Ultimate is still young enough, still communitarian enough, that we largely exist in the exciting discovery phase of the content era. Democratization of the sport has clear positives, and you don’t need to have been playing at Natties in Sarasota for five years to have an opinion about sideline trap schemes. More people getting exposed to ultimate — whether it’s through semi-pro leagues, Sportscenter highlights, Instagram clips, or MKBHD superfans trying to figure out what the story is with that weird lion jersey he’s wearing — is good for the growth of the sport and for allowing more diversity to work its way in.
But the platforms through which this information is emancipated have consequences. Reddit, Facebook, Youtube, and Twitter gave us the nightmare that is America in 2020 for a reason — they distort discourse and eat truth.

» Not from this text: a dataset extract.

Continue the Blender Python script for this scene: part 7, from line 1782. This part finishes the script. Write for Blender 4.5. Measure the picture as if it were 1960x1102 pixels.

While the orthodoxy of opinion of the past was based on flawed exclusionary systems, it’s important to acknowledge the incoherence generated by our present method of digesting the world. Ultimate is different from the political news industry or Hollywood, but it’s not immune to the same problems.
And this all leaves the ultimate community with an important choice.
Is This What We Want?
Really, is this what we want?
The ground underneath us shifts so quickly that we don’t often take the time to ask this question — and usually only after it is too late.
There are already the seeds of several important conversations that the ultimate community needs to be having about what we want the sport to be. Is bigger better? Is the type of exposure afforded by semi-pro leagues a good thing? What sacrifices are worth making to get into the Olympics? This is the time to have these conversations because what we do now will have a major impact on what ultimate becomes.
The ultimate community is still small enough that it has significant power to guide how the sport develops over the next decade. The capabilities of the community at this moment in time foists an existential dilemma on us, of what the sport is and what we want it to be. Do we want people to become passionate fans of club teams and buy jerseys and tweet mean shit at some 19-year-old rookie on Sockeye? Do we want to grow the sport among people who are already ideologically inclined to understand and solidify the core tenets, or use those tenets to reach and mold new sorts of people?
There are no easy answers here, particularly when the tools we use to address them are not built for nuance. The way the game is consumed as content over the next decade is going to be fundamental in determining what ultimate looks like in 2030. Everything from our assessment of player quality and tactics, to how we conceptualize fandom, to our relationship with SOTG and other pillars will be influenced by how we engage with the sport.
What do we want to do with the tools and platforms available to us? This is the most important question of the next decade, both for ultimate and society at large. We’ve seen enough over the past ten years to understand the stakes of the question. But we may have seen too much to agree on an answer.